Anwyay, chilli con carne, that's a funny one, eh? It means "chilli with meat", I'd imagine, yet most chilli has meat, and in my experiecne what it really means is "chilli with kidney beans". Babelfish tells me this would be chilli con las habas de riñón, but I suspect that's not idiomatic. Ho hum.


STORNOWAY – BEACHCOMBER’S WINDOWSILL (4AD)

Always, the guilt comes. Nibbling the conscience, a small internal voice insidiously queries our sense of proportion: are the local acts we love fully deserving of praise, or is our shelf lined with rose tinted CD cases? In short, do we hope for greatness so hard, we begin to imagine it?

Well, we’ve listened to this new Stornoway LP repeatedly, and although we want them to succeed because they’re local heroes and delightful boys to boot, the fact is that this record is astonishing, doubtlessly the most exciting collection of cerebral English joy-pop since The Divine Comedy’s Promenade. Take that, paranoid interior monologue! Most of the songs will be familiar to locals, but the recordings are perfect, beautifully constructed, yet never overegged, making Stornoway superior to Mumford & Sons, the act with whom they’re most often compared. Like some of the best pop, Beachcomber’s Windowsill is epic and intimate simultaneously.

And with that the review can only become a list of favourite moments. The melancholic life story of “Fuel Up”; the lush porch song ambience of “We Are The Battery Human”, like Charlie Poole rewritten by The Daintees; the opening of “On The Rocks”, in which Simon & Garfunkel get lost in a strawberry mist before being lifted away on God’s own cymbals; “Long-Distance Lullaby”’s ultra-clean horn section that make us think of Tanita Tikaram for no reason we can fathom.

This is a world class collection of songs deliciously presented. Of course there are tiny imperfections. Despite the high esteem in which it’s held, we’ve never really been excited by “The End Of The Movie”, at least until the wistful conclusion. Also, the lyrics to “The Coldharbour Road” are somewhat clunky – can you really defend the schoolboy clumsiness of “I am a seabird, you are the Arctic Ocean”? Oh, and we’re not convinced you can really have an exclamation mark after an ellipsis, which counts against “Here Comes The Blackout...!”. Can you tell we’re grasping at straws here? We bloody love this record, and to balance these minor peccadilloes we have wonderfully subtle touches in the arrangements, especially the mournful pier end organ on “Fuel Up” or “Zorbing”’s Red Army Choir backing vocals.
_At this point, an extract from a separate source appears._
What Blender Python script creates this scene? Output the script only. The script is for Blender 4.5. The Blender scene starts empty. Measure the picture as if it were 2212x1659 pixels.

The tagline on Stornoway’s Myspace has been “A living breathing Mark Twain novel” for quite some time, but we don’t hear the blustery, satirical, knockabout carnival of Samuel Clemens on this album, we prefer to think of the band as a hushed yet hopeful British poem, the introspective halfsmile of Edward Thomas’ “Adlestrop”, perhaps. The record ends with a tale of waking up someone just for a tipsily emotional phone call, and the chance to say “Goodnight, soulmate”. Companionship, honesty, pop music: Stornoway certainly know what the good things in life are.